Bord na nÓg secretary Seán Mac Éil noted the huge cost of preparing ‘one team for one year’ when he backed a motion calling for extra coaching personnel. He recalled comments made some years ago by RTÉ pundit Colm O’Rourke, who noted on a visit to Mayo that if ‘a fraction’ of what was spent on inter-county teams went on coaching, it would make a big difference.
Mac Éil added that set in the context of such a ‘serious’ increase in senior team spending from 2012, savings should be made ‘within the existing system of expenditure’ so that €30,000 to €40,000 could go towards hiring an additional coach. Motions seeking additional coaching personnel were passed and will be referred to the Coaching and Games Committee. The amount spent on coaching and games development in Mayo fell by almost €40,000 in 2013 to €277,498.

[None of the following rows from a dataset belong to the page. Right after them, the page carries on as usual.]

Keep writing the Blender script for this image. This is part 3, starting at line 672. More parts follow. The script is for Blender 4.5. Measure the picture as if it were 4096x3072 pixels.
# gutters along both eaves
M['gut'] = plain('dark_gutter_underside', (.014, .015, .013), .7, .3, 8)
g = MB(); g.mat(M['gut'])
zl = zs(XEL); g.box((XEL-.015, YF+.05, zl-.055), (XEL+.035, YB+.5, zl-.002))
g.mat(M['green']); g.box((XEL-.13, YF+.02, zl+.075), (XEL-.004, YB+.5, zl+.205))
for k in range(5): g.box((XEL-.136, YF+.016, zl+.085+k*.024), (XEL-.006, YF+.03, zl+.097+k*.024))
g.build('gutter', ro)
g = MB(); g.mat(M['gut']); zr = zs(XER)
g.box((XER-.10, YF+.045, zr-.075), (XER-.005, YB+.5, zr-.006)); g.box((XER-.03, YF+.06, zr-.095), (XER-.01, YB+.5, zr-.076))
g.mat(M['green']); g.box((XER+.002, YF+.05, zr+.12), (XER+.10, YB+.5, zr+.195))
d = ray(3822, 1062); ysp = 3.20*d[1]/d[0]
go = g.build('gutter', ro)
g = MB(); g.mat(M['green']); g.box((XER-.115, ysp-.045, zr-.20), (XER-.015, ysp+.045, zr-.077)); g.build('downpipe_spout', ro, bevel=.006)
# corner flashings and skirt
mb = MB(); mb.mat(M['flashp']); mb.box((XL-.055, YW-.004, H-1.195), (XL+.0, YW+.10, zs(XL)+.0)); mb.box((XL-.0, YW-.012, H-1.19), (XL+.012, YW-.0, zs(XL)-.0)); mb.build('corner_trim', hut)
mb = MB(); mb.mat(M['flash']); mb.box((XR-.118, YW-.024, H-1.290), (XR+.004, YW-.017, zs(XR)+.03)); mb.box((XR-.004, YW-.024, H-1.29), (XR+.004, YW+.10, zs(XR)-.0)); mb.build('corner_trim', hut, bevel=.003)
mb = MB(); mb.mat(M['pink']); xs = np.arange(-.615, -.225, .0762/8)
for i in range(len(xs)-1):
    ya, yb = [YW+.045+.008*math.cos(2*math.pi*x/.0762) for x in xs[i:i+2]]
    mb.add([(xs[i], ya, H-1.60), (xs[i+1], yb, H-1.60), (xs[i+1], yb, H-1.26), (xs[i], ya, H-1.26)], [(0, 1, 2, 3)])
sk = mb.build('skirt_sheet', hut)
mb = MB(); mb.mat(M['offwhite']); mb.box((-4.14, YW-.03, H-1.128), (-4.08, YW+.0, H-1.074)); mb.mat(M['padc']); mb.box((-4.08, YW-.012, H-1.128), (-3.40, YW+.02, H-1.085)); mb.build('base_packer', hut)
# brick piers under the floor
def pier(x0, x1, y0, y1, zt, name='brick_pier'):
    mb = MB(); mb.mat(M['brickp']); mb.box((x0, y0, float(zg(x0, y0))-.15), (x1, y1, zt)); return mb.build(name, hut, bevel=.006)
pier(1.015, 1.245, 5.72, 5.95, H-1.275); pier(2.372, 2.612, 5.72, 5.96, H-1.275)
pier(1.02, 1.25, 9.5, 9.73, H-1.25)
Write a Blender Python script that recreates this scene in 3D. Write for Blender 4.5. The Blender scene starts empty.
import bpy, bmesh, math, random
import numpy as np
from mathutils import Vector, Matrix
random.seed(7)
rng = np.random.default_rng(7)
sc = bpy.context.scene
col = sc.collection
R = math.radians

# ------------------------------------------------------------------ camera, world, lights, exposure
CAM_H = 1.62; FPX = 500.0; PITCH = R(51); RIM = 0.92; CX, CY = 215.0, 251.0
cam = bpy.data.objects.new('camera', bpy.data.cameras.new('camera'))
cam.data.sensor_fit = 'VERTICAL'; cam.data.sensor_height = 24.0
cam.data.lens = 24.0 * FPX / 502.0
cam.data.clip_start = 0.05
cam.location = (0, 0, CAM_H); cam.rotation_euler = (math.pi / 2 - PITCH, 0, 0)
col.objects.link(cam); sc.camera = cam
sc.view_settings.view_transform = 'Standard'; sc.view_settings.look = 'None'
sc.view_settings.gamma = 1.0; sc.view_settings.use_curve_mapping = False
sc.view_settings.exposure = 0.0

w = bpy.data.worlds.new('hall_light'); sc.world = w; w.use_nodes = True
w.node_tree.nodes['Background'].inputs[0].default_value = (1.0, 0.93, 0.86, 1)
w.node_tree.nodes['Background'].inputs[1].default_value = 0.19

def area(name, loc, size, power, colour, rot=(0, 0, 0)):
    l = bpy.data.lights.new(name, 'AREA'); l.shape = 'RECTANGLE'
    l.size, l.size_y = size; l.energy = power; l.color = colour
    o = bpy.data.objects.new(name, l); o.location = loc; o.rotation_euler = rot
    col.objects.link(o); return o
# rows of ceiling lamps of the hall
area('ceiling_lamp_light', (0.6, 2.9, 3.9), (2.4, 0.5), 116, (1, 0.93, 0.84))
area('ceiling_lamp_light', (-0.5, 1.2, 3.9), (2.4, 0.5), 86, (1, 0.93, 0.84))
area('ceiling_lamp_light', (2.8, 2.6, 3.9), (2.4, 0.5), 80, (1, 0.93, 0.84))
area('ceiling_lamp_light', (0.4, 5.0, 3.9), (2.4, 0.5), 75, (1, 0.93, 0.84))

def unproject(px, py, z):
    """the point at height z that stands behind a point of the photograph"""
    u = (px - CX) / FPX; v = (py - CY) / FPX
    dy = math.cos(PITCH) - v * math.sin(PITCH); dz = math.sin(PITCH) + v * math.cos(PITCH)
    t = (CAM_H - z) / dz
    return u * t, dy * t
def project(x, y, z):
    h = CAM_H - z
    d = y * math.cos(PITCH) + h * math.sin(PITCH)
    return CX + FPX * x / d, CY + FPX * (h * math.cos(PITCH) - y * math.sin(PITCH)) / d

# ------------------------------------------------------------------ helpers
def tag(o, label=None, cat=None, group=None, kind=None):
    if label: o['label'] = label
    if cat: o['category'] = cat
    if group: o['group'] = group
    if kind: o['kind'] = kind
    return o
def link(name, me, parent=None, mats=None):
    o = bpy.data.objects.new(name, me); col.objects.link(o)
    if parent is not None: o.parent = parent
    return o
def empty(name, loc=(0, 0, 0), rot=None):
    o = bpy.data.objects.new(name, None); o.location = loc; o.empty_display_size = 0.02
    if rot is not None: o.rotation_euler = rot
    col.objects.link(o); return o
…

The County Board’s overall income and expenditure both topped the €2 million mark in 2013, with treasurer Lambe reporting a small surplus of €69,155 for the financial year of October 31, 2013. Commercial income and fund-raising activities brought in considerably more than in 2012.
Minor football expenses topped €102,000, but as Lambe pointed out, ‘the minors won the All-Ireland’. The board ‘tried to cut back on all teams’, he added, noting that the reduction of €26,000 in spending on the county hurlers was largely explained by the fact that they had made two trips to London in 2012.
Gate receipts were down almost €20,000, with Lambe explaining that was down to a combination of increased Cáirde Mhaigheo sales plus a number of underage games played under lights in October.
In his first report as secretary, Vincent Neary noted that finance had ‘dominated’ the County Board’s agenda “all year long”. He admitted that the debt on MacHale Park in Castlebar is ‘a constant struggle to keep serviced in economic times like this’, but noted that the board had ‘managed’ to do so with the help of clubs. The pitch and stand at the county ground are valued in the board’s balance sheet at almost €18 million, but the stand is calculated as having depreciated in value by €150,000.
Mayo are due to travel to New York for the Connacht Championship opener on May 4. Asked by Ballaghaderreen delegate Con Moynihan about the financial implications of the transatlantic trip, chairman Paddy McNicholas replied that there is a grant for travelling to ‘the Big Apple’ and the board hope that fund-raisers ‘will take care of any shortfall’.
The Kiltimagh clubman noted that the season tickets and County Board Development Draw had been ‘very successful’, but added that there had been a ‘very disappointing’ response to other fund-raising initiatives.
JP Lambe confirmed there were ‘no payments’ made in grants and subscriptions to Cumann na mBunscol, Mayo Colleges, Mayo Vocational Schools, Mayo Colleges, the promotion of Irish or Mayo Scór in the last year. This prompted a question from post-primary representative John Horan, who asked: “If clubs are levied [for schools], surely that should be passed on?”
Replying to Seán Duignan (Moygownagh), the treasurer said the €1,000 levy that gave clubs access to extra All-Ireland tickets was included ‘under Cáirde Mhaigheo’ in the accounts. Auditor Michael McHugh confirmed that there was ‘no club money’ in the sundry debtors list, which increased by over €140,000 during the last financial year.